Recursion schemes for dummies?

Robin Green picture Robin Green · Aug 4, 2011 · Viewed 7.4k times · Source

I'm looking for some really simple, easy-to-grasp explanations of recursion schemes and corecursion schemes (catamorphisms, anamorphisms, hylomorphisms etc.) which do not require following lots of links, or opening a category theory textbook. I'm sure I've reinvented many of these schemes unconsciously and "applied" them in my head during the process of coding (I'm sure many of us have), but I have no clue what the (co)recursion schemes I use are called. (OK, I lied. I've just been reading about a few of them, which prompted this question. But before today, I had no clue.)

I think diffusion of these concepts within the programming community has been hindered by the forbidding explanations and examples one tends to come across - for example on Wikipedia, but also elsewhere.

It's also probably been hindered by their names. I think there are some alternative, less mathematical names (something about bananas and barbed wire?) but I have no clue what the cutsier names are for recursion schemes that I use, either.

I think it would help to use examples with datatypes representing simple real-world problems, rather than abstract data types such as binary trees.

Answer

sclv picture sclv · Aug 4, 2011

Extremely loosely speaking, a catamorphism is just a slight generalization of fold, and an anamorphism is a slight generalization of unfold. (And a hylomorphism is just an unfold followed by a fold.).
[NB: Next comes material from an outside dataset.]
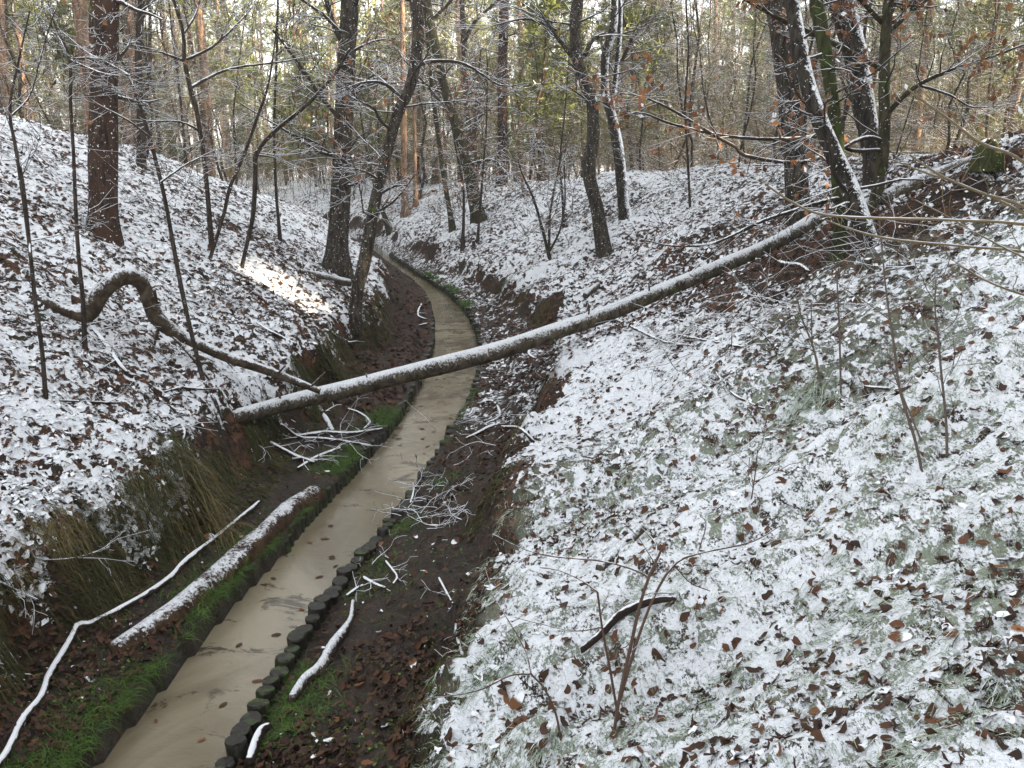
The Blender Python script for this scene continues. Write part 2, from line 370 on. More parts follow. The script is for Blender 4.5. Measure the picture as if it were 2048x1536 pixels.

They're presented in a more rigorous form usually, to make the connection to category theory clearer. The denser form lets us distinguish data (the necessarily finite product of an initial algebra) and codata (the possibly infinite product of a final coalgebra). This distinction lets us guarantee that a fold is never called on an infinite list. The other reason for the funny way that catamorphisms and anamorphisms are generally written is that by operating over F-algebras and F-coalgebras (generated from functors) we can write them once and for all, rather than once over a list, once over a binary tree, etc. This in turn helps make clear exactly why they're all the same thing.

But from a pure intuition standpoint, you can think of cata and ana as reducing and producing, and that's about it.

Edit: a bit more

A metamorphism (Gibbons) is like an inside-out hylo -- its a fold followed by an unfold. So you can use it to tear down a stream and build up a new one with a potentially different structure.

Ekmett posted a nice "field guide" to the various schemes in the literature: http://comonad.com/reader/2009/recursion-schemes/

However, while the "intuitive" explanations are straightforward, the linked code is less so, and the blog posts on some of these might be a tad on the complex/forbidding side.

That said, except perhaps for histomorphisms I don't think the rest of the zoo is necessarily something you'd want to think with directly most of the time. If you "get" hylo and meta, you can express nearly anything in terms of them alone. Typically the other morphisms are more restrictive, not less (but therefore give you more properties "for free").